A former Texas deputy sheriff accused of killing his paraplegic girlfriend and claiming it was a suicide was convicted of murder earlier this week and sentenced to 30 years in prison.
The Denton County Criminal District Attorney’s Office said that a jury found Jay Rotter, 39, guilty on Tuesday and sentenced him the following day in the murder of Leslie Hartman, 46, on August 20, 2020.
Rotter Told Cops Hartman Shot Herself Using His Service Weapon
Rotter, who worked for the Tarrant County Sheriff’s Office at the time, called police and told them Hartman shot herself in the head, using his service weapon, while they were embracing. He told detectives he “would have stopped her if he could have.”
Hartman was found dead at the scene, and detectives later determined that Rotter and his girlfriend were the only two people in the residence when she was killed.
However, investigators uncovered evidence implicating Rotter in the death. When they brought him in for questioning, he initially refused to hand over his cell phone and then reset it to factory setting when he was alone in the room.
‘I Just Sent a 9 Millie in This F—ing Hippie’
On his phone, detectives found chat messages on the app Discord from the night of Hartman’s death — posted before he called police to report her “suicide.”
“I TOLD HER. LISTEN. ONE SHOT ONLY. THEY CALL IT IN AFTER AND THEY CAN,” he reportedly wrote in a message that was never sent but later recovered from his message drafts. “I just sent a 9 millie in this f—— hippie,” he wrote at 11:14 p.m. alongside a photo of himself holding the pistol.

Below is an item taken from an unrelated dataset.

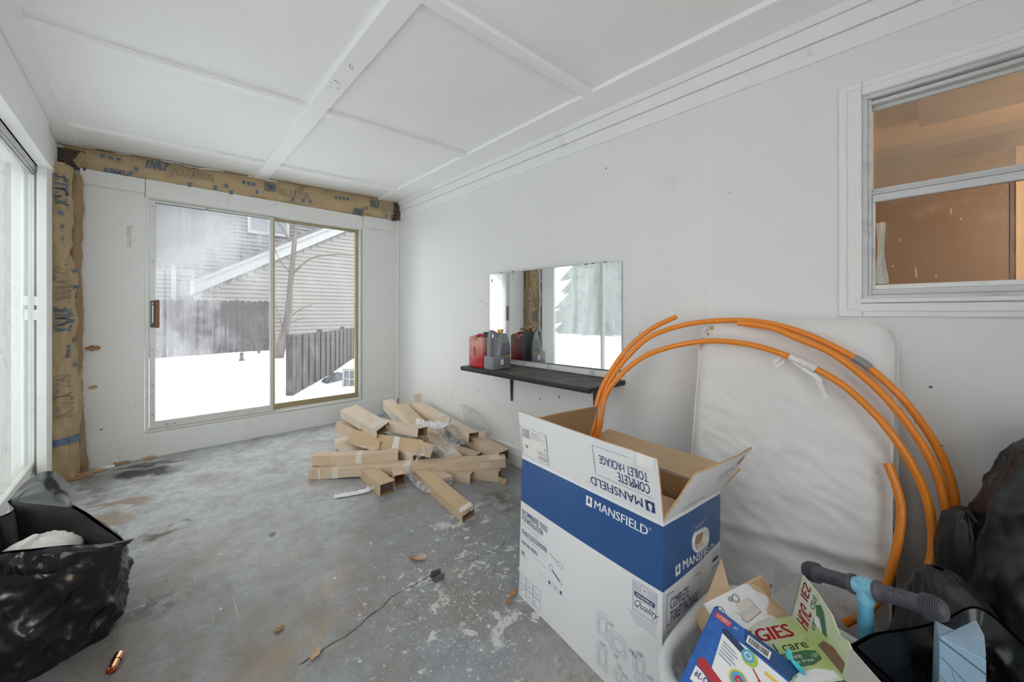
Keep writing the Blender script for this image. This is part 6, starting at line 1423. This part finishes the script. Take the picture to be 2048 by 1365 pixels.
    while u < .46: w_ = rg.choice((.003, .006)); patch(bm, L(3), u, .045, u + w_, .095); u += w_ + rg.choice((.003, .005))
    put('barcode', bm, BLACKI, bc)
    bm = B(); letters(bm, L(3), 'Pull it!', .50, .69, .72, .78, .02, turn=2); letters(bm, L(2), 'TM', .19, .05, .22, .075, 0, turn=2); put('white_lettering', bm, PRWHITE, tb)
    bm = B(); rg = random.Random(6)
    for k in range(34):
        u, v = rg.uniform(.02, .6), rg.uniform(.70, .98); r = rg.uniform(.010, .028); disc(bm, L(1), u, v, r, r * .7, n=8, r0=.55)
    put('tone_marks', bm, TOYBLUE2, tb, kind='stuff')

    # --- white carton with a drawing and a torn brown patch
    l, tp, rr = map(Vector, SKETCH); bl = l + rr - tp; n2 = (tp - l).cross(bl - l).normalized()
    if n2.dot(Vector((0, 0, 1.25)) - l) < 0: n2 = -n2
    sk = thing('white_carton', (l + rr) / 2 - n2 * .07, 'white carton with a small line drawing and a torn brown patch in the basket', 'box')
    bm = B(); hexa(bm, [p - n2 * .085 for p in (l, tp, rr, bl)], [l, tp, rr, bl]); bmesh.ops.recalc_face_normals(bm, faces=bm.faces[:]); bmesh.ops.bevel(bm, geom=bm.edges[:], offset=.0015, segments=1, affect='EDGES'); put('body', bm, BWHITE, sk)
    Q = bil(l, tp, rr, bl); T = lambda k: (lambda u, v: Q(u, v) + n2 * (.0006 * k))
    bm = B(); rg = random.Random(2); pts = [T(1)(1, 0), T(1)(1, .985), T(1)(.93, .985)] + [T(1)(.80 - .06 * math.sin(k * .9) + rg.uniform(-.03, .03) - .0 * k, .95 - .095 * k) for k in range(10)] + [T(1)(.70, 0)]; poly(bm, pts[::-1]); put('torn_patch', bm, CARD2, sk)
    bm = B(); poly(bm, [T(2)(.78, .06), T(2)(.985, .04), T(2)(.98, .62), T(2)(.88, .45), T(2)(.86, .2)]); put('torn_corrugation', bm, CARDED, sk)
    bm = B(); disc(bm, T(1), .15, .30, .062, .12, r0=.84); disc(bm, T(1), .14, .20, .02, .035); line(bm, T(1), .14, .25, .17, .36, .02); line(bm, T(1), .10, .30, .20, .28, .012); line(bm, T(1), .08, .20, .21, .42, .014); put('printed_emblem', bm, BLACKI, sk)
    bm = B(); poly(bm, [T(1)(.42, .28), T(1)(.62, .30), T(1)(.66, .66), T(1)(.40, .72), T(1)(.36, .60)]); put('drawing_fill', bm, M('pale rosy print', (.66, .58, .54), .5), sk)
    bm = B(); poly(bm, [T(2)(.40, .50), T(2)(.63, .48), T(2)(.64, .56), T(2)(.39, .59)]); put('drawing_band', bm, M('pale sage print', (.50, .58, .50), .5), sk)
    bm = B(); disc(bm, T(2), .45, .20, .055, .10, r0=.6); disc(bm, T(2), .38, .17, .035, .06, r0=.3); line(bm, T(2), .40, .72, .66, .66, .02); line(bm, T(2), .36, .60, .40, .72, .015); line(bm, T(2), .33, .42, .40, .62, .008); line(bm, T(2), .62, .30, .66, .66, .006); put('drawing_lines', bm, GREYINK, sk)
    def flp(pts, mat, nm, par): bm = B(); pts = list(map(Vector, pts)); nn = (pts[1] - pts[0]).cross(pts[2] - pts[0]).normalized(); slab(bm, pts, nn, .003); return put(nm, bm, mat, par)
    X = lambda fw, la, z: Vector((.6833 * fw + .7302 * la, .7302 * fw - .6833 * la, z))
    flp([l + n2 * .0, tp.lerp(l, .55), X(1.36, .74, .385), X(1.28, .66, .34)], CARD2, 'flap', sk); flp([l, bl.lerp(l, .6), bl.lerp(l, .5) - n2 * .10, l - n2 * .09 + Vector((0, 0, 0)), ], CARD2, 'side_flap', sk)
    # --- diaper carton, opened out
    r0, r1, tp2 = map(Vector, DIAPER); upv = tp2 - r0; left = X(1.2, .60, .255) - r0
    db = thing('diaper_carton', r0, 'green and white diaper carton torn open in the basket, red lettering', 'box')
    U = bil(r0, r1, r1 + upv * .92, tp2); Lf = bil(r0 + left, r1 + left, r1, r0)
    nl = (Lf(.5, .6) - Lf(.5, .4)).cross(Lf(.6, .5) - Lf(.4, .5)).normalized()
    if nl.z < 0: nl = -nl
    nu_ = (U(.6, .5) - U(.4, .5)).cross(U(.5, .6) - U(.5, .4)).normalized()
    if nu_.dot(Vector((0, 0, 1.25)) - r0) < 0: nu_ = -nu_
    bm = B(); slab(bm, [r0, r0 + left, r1 + left, r1], nl, .004); put('front_panel', bm, GREENP, db)
    bm = B(); slab(bm, [r0, r1, r1 + upv * .60 + Vector((.0, .0, 0)), U(.93, .72), U(.80, .66), U(.62, .86), U(.30, .97), tp2], nu_, .004); fp = put('raised_flap', bm, GREENP, db)
    A = lambda k: (lambda u, v: Lf(u, v) + nl * (.0008 * k)); C_ = lambda k: (lambda u, v: U(u, v) + nu_ * (.0008 * k))
    # the words run across the panel, reading from the basket side
    rot = lambda f: (lambda x, y: f(1 - y, x))
    fr = rot(A(1)); fr2 = rot(A(2))
    bm = B(); letters(bm, fr, 'HUGGIES', .08, .66, .88, .88, .035); put('red_lettering', bm, RED, db)
    bm = B(); letters(bm, fr, 'natural care', .22, .46, .93, .60, .005); put('green_lettering', bm, DKGREEN, db)
    bm = B(); poly(bm, [fr(.45, .22), fr(.85, .22), fr(.96, .28), fr(.96, .40), fr(.88, .43), fr(.45, .43)]); gb = put('green_badge', bm, DKGREEN, db)
    bm = B(); letters(bm, fr2, 'sensitive', .50, .33, .80, .40, 0); letters(bm, fr2, 'fragrance free', .50, .25, .88, .31, 0); put('white_lettering', bm, PRWHITE, gb)
    bm = B()
    for cu, cv, a_, b_ in ((.955, .58, .02, .04), (.93, .34, .05, .035), (.60, .12, .05, .03)): disc(bm, fr, cu, cv, a_, b_, n=12)
    put('leaf_print', bm, MIDGREEN, db)
    bm = B(); poly(bm, [fr(.55, .0), fr(.98, .0), fr(.98, .10), fr(.85, .17), fr(.65, .14)]); put('white_field', bm, PRWHITE, db)
    up1 = lambda x, y: C_(1)(1 - y, x) if False else C_(1)(y, x)
    # words climb the raised flap
    g2 = lambda x, y: C_(1)(y, x); g3 = lambda x, y: C_(2)(y, x)
    bm = B(); letters(bm, g2, 'HUG', .06, .10, .46, .34, .035); letters(bm, g2, 'IES', .60, .06, .92, .22, .035); put('red_lettering', bm, REDD, fp)
    bm = B(); letters(bm, g2, 'nat', .22, .38, .44, .46, .005); letters(bm, g2, 'care', .58, .27, .86, .36, .005); put('green_lettering', bm, DKGREEN, fp)
    bm = B(); poly(bm, [g2(.46, .44), g2(.72, .36), g2(.82, .44), g2(.74, .52), g2(.36, .66), g2(.36, .58)]); put('green_badge', bm, DKGREEN, fp)
    bm = B(); poly(bm, [g3(.38, .42), g3(.54, .38), g3(.56, .48), g3(.36, .58)]); put('torn_patch', bm, PRWHITE, fp)
    bm = B(); poly(bm, [g2(.05, .55), g2(.25, .62), g2(.34, .78), g2(.30, .98), g2(.06, .98)]); put('brown_print', bm, BROWNI, fp)
    bm = B(); s1 = r1 + upv * .60; slab(bm, [r1, r1 + Vector((-.03, -.075, -.005)), s1 + Vector((-.035, -.075, -.04)), s1], nu_, .004); put('grey_side', bm, M('greyed carton side', (.46, .45, .42), .5), db)
    flp([tp2, r0, r0 + left * .10 + Vector((.04, .04, .02)), tp2 + left * .07 + Vector((.07, .07, -.05))], M('grey carton lining', (.33, .32, .31), .6), 'lining_flap', db)
    flp([BF[0], BF[1], BF[2], BF[3]], CARDIN, 'brown_flap', db)
    # --- turquoise spoon rest and a clear bag
    o = bil(P(.545, .0), P(.76, .0), P(.78, .10), P(.56, .09)); tq = thing('turquoise_scoop', P(.6, .05), 'small turquoise plastic scoop on the edge of the toy carton', 'scoop')
    bm = B(); ctr = P(.66, .015) + n * .012; e1 = (P(.78, .05) - P(.55, -.02)) * .55; e2 = (P(.6, .06) - P(.6, -.02)) * .55
    grid(bm, lambda u, v: ctr + e1 * (u - .5) + e2 * ((v - .5) * math.sin(math.pi * min(1, max(0, u))) ** .7) - n * (.010 * math.sin(math.pi * v) * math.sin(math.pi * u)), 18, 10); put('bowl', bm, TURQ, tq, smooth=60)
    bm = B(); tube(bm, [ctr - e1 * .5, ctr - e1 * .62 + n * .01, ctr - e1 * .60 + n * .022], [.006, .008, .004], 10); put('tab', bm, TURQ, tq, smooth=60)
    cb = thing('clear_bag', mid + Vector((-.1, 0, .2)), 'crumpled clear plastic bag at the left rim inside the basket', 'plastic bag')
    q0 = Vector((1.12, .476, 0)); bm = B(); grid(bm, lambda u, v: q0 + du * (.10 * (u - .5)) + dv * (.10 * (v - .5)) + Vector((0, 0, .19 + .025 * ridge((u * 3, v * 3, 1), 1.0, 3.0) + .02 * fbm((u * 9, v * 9, 2), 1) - .05 * v)), 24, 16); put('film', bm, FILM, cb, smooth=40)
basket()

# ------------------------------------------------------------------ small things on the floor and stuck to the wall
def small_things():
    c = Vector((1.049, 1.669, zf(1.669))); ch = thing('steel_channel', c, 'short piece of dark steel U-channel on the floor', 'metal offcut')
    ax = Vector((.987, -.156, 0)); sd = Vector((.156, .987, 0)); w_, l_, h_, g = .024, .027, .031, .0035
    for nm, (a0, a1, z0, z1) in (('web', (-w_, w_, .002, .006)), ('flange', (-w_, -w_ + g, .006, h_)), ('flange', (w_ - g, w_, .006, h_))):
        bm = B(); q = [c + sd * a + ax * b for a, b in ((a0, -l_), (a1, -l_), (a1, l_), (a0, l_))]; hexa(bm, [v + Vector((0, 0, z0)) for v in q], [v + Vector((0, 0, z1)) for v in q]); bmesh.ops.recalc_face_normals(bm, faces=bm.faces[:]); put(nm, bm, DARKST, ch)
    c = Vector((-.10, 2.065, zf(2.065) + .016)); d = Vector((.25, .97, 0)).normalized()
    bm = B(); P = [c - d * .034, c + d * .034]; tube(bm, P, .0145, 20, caps=False); tube(bm, P[::-1], .0128, 20, caps=False); tube(bm, [c + d * .005, c + d * .036], .0162, 20, caps=False); tube(bm, [c + d * .034, c + d * .0345], [.0145, .0162], 20, caps=False)
    tag(put('copper_coupling', bm, COPPER, smooth=40), 'short bright copper pipe coupling on the floor by the bin bag', 'pipe fitting')
    def leaf(x, y, s, seed, lab, mat=LEAF, rot=0.0, wall=None):
        r = Vector((math.cos(rot), math.sin(rot), 0)); q = Vector((-math.sin(rot), math.cos(rot), 0)); zz = Vector((0, 0, 1)); o = Vector((x, y, zf(y) + .003))
        if wall is not None: r, q, zz, o = Vector((math.cos(rot), 0, math.sin(rot))), Vector((-math.sin(rot), 0, math.cos(rot))), Vector((0, -1, 0)), Vector((x, 4.568, wall))
        bm = B(); grid(bm, lambda u, v: o + r * (s * (u - .5) * 2) + q * (s * 1.0 * (v - .5) * (math.sin(math.pi * (u * .94 + .03)) ** .8 * (1 + .18 * math.sin(u * 15 + seed)))) + zz * (s * (.30 * abs(v - .5) + .16 * (1 + fbm((u * 3, v * 3, seed), 1)) * .6)), 12, 6)
        tag(put('dry_leaf', bm, mat, smooth=40), lab, 'leaf', 'dry leaves')
    leaf(.468, 1.62, .030, 1, 'curled dry leaf on the floor crack, nearest the viewer', LEAFP, .6)
    leaf(.389, 1.844, .022, 2, 'small crumpled leaf behind the one on the crack', LEAF, .2)
    leaf(1.055, 1.850, .038, 3, 'pointed pale leaf on the floor behind the steel channel', LEAFP, -.6)
    leaf(1.030, 1.885, .026, 4, 'darker leaf touching the pale one behind the steel channel', LEAF, -.5)
    leaf(1.256, 1.339, .026, 5, 'reddish leaf scrap at the foot of the big carton', M('reddish dry leaf', (.42, .20, .07), .7), .3)
    leaf(1.212, 1.316, .020, 6, 'small leaf scrap just in front of the reddish one', LEAF, .9)
    leaf(.52, 2.62, .020, 7, 'tiny brown leaf scrap in the middle of the bare floor', LEAF, .2)
    leaf(-.345, 0, .045, 8, 'long brown leaf stuck to the panel beside the insulation', LEAF, .05, wall=.965)
    leaf(-.345, 0, .028, 9, 'round withered leaf on the panel below the long one', LEAFP, .2, wall=.650)
    rng = random.Random(13)
    t = thing('debris', (-.38, 4.35, 0), 'torn bark and paper scraps on the floor in the left corner', 'debris')
    for k, (x, y, s, r) in enumerate(((-.40, 4.36, .07, .3), (-.33, 4.44, .06, .1), (-.27, 4.48, .05, .2), (-.43, 4.42, .05, -.4), (-.18, 4.52, .05, .0), (-.02, 4.53, .04, .1))):
        ca, sa = math.cos(r), math.sin(r); bm = B(); grid(bm, lambda u, v: (x + ca * s * (u - .5) * 2 - sa * .035 * (v - .5), y + sa * s * (u - .5) * 2 + ca * .035 * (v - .5), zf(y) + .004 + .018 * math.sin(math.pi * v) * (1 + .5 * fbm((u * 4, v, k), 1))), 8, 5); put('scrap', bm, (LEAF, CARDED, PAPERW, LEAFP, LEAF, CARDED)[k], t, smooth=50)
    bm = B()
    for k in range(260):
        x, y = rng.uniform(-.3, 1.9), rng.uniform(1.2, 4.4)
        s = rng.uniform(.0015, .0045); a = rng.uniform(0, 3.14); p = Vector((x, y, zf(y) + .001)); r = Vector((math.cos(a), math.sin(a), 0)) * s; q = Vector((-math.sin(a), math.cos(a), 0)) * s * .6
        poly(bm, [p - r, p - q * .8, p + r, p + q + Vector((0, 0, s))], rng.randrange(3))
    gr = put('floor_grit', bm, [DARKST, LEAF, PAPERW]); gr['kind'] = 'stuff'; tag(gr, 'scattered grit and paint crumbs on the concrete floor', 'grit')
small_things()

Rotter’s defense later claimed the message was for a milk carton he had shot in the backyard.
Before her death, at 10:32 p.m., Hartman sent a text message to a friend that also seemed to incriminate Rotter, the Express reported. She reportedly wrote that Rotter, who had been living with her for about six months, was “in a mood.” She also indicated that Rotter had been using drugs and was “falling around the house.”
Neighbors said that Hartman, a beloved artist, was happy and had not appeared suicidal. In fact, one neighbor said, she had just adopted a new puppy. Hartman told Wood she was involved in an automobile accident when she was younger and had since used a wheelchair for transportation
The deputy worked for the Tarrant County Sheriff’s Office from 2005 until he was fired in 2020, assigned to the narcotics division, an official with the sheriff’s office said at the time.